Question

Solve the following quadratic equation by factorization method $3{{x}^{2}}-23x+40=0$.

Answer 1

Hint: Here we will apply the factorization method in which we convert the middle term of the equation of the form $a{{x}^{2}}+bx+c=0$ is converted into two different terms in such a way that after multiplying these terms we get the same number which we get after multiplying a and c.

Complete step-by-step answer:
We will consider the equation $3{{x}^{2}}-23x+40=0...(i)$. Now we use the factorization method here in order to find the value of the equation (i). For that we need to focus on the first and the last terms or we can say the coefficient of ${{x}^{2}}$ and the constant only. With these coefficients we will find the factors.
Here the coefficient of the first term is 3 and the constant is 40. Now we will multiply these together in such a way that after adding or subtracting its factors we get the middle term of the equation (i) which is - 23. This can be done as below.
We will first multiply the numbers 3 and 40. Therefore we get 120.
Now we will multiply 15 and 8 together. Here 15 and 8 are the factors of 120 only. After multiplying we clearly get 120.
Now we will add these two together. Therefore we get 23 only. Thus these factors will work here.
This means that if we add – 15 and – 8 together then we will get -23. So, the equation (i) can be written as $3{{x}^{2}}-15x-8x+40=0$.
Now we take out any common term between them so that we will be left with another common term. That is if we consider the equation $3{{x}^{2}}-15x-8x+40=0$ we will take the common term 3x from the first two terms only.
Therefore we get $3x\left( x-5 \right)-8x+40=0$.
Now we will also make another two terms in such a way that we will have another term there which is (x – 5).
That is if we consider $3x\left( x-5 \right)-8x+40=0$ then we will take the common term – 8 out from the other two terms.
Therefore we get $3x\left( x-5 \right)-8\left( x-5 \right)=0$.
Now we clearly get (x – 5) as a common term in the equation. This was needed here for the factorization. Thus we get
$\begin{align}
  & 3x\left( x-5 \right)-8\left( x-5 \right)=0 \\
 & \Rightarrow \left( 3x-8 \right)\left( x-5 \right)=0 \\
\end{align}$
Hence, the values of x are 5 and $\dfrac{8}{3}$.
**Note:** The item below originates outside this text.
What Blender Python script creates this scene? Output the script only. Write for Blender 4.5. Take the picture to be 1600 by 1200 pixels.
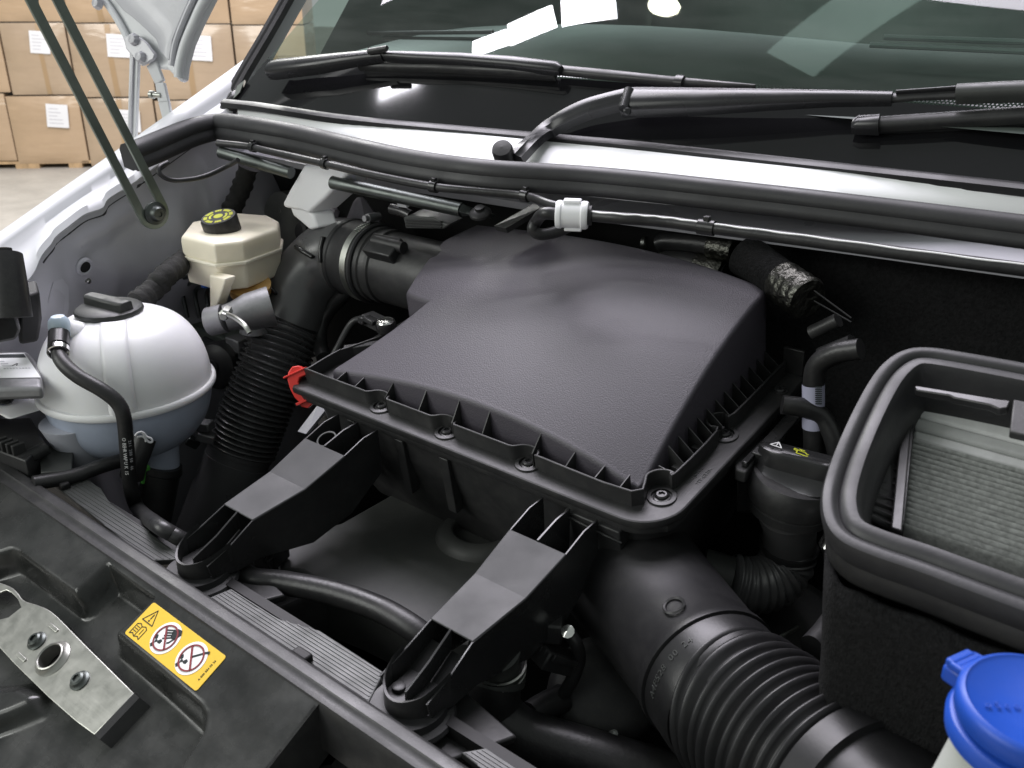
import bpy, math, random
from mathutils import Vector as V, Matrix
random.seed(7)
for o in list(bpy.data.objects): bpy.data.objects.remove(o)
scn = bpy.context.scene
COL = scn.collection
R = math.radians
# ------------------------------------------------------------------ camera
# eye is the datum of the model (z = 0); everything is lifted by EYE at the end so the floor is z = 0
EYE = 1.62
FPX, PITCH, AZ = 1449.0, R(23.5), R(50.7)
cam = bpy.data.cameras.new('camera'); camo = bpy.data.objects.new('camera', cam); COL.objects.link(camo)
cam.sensor_width = 36.0; cam.lens = 36.0*FPX/1600; cam.clip_start = 0.02; cam.clip_end = 200
camo.rotation_euler = (R(90)-PITCH, 0, R(90)-AZ)
scn.camera = camo
cam.dof.use_dof = True; cam.dof.focus_distance = 1.0; cam.dof.aperture_fstop = 14
# ------------------------------------------------------------------ light
w = bpy.data.worlds.new('World'); scn.world = w; w.use_nodes = True
bg = w.node_tree.nodes['Background']; bg.inputs[0].default_value = (0.86, 0.93, 0.90, 1); bg.inputs[1].default_value = 0.28
def area(name, loc, target, sx, sy, rad, col, shape='RECTANGLE', spin=0):
    l = bpy.data.lights.new(name, 'AREA'); l.shape = shape; l.size = sx; l.size_y = sy; l.color = col
    a = sx*sy*(math.pi/4 if shape in ('ELLIPSE', 'DISK') else 1)
    l.energy = rad*a*math.pi
    o = bpy.data.objects.new(name, l); COL.objects.link(o); o.location = loc
    o.rotation_euler = (V(target)-V(loc)).to_track_quat('-Z', 'Y').to_euler()
    o.rotation_euler.rotate_axis('Z', spin)
    return o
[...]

Note: After we will first multiply the numbers 3 and 40 we get 120. But we will check that we will get - 23 after subtracting these together. Since, we are getting 37 after subtracting 3 and 40. Thus these factors will not work here. Now we will multiply 3 and 20 which results into 60 not equal to 120. Here 20 is one of the factors of 120. Therefore, these will also not work here. This question can also be cross checked by hit and trial method and also by the square root formula.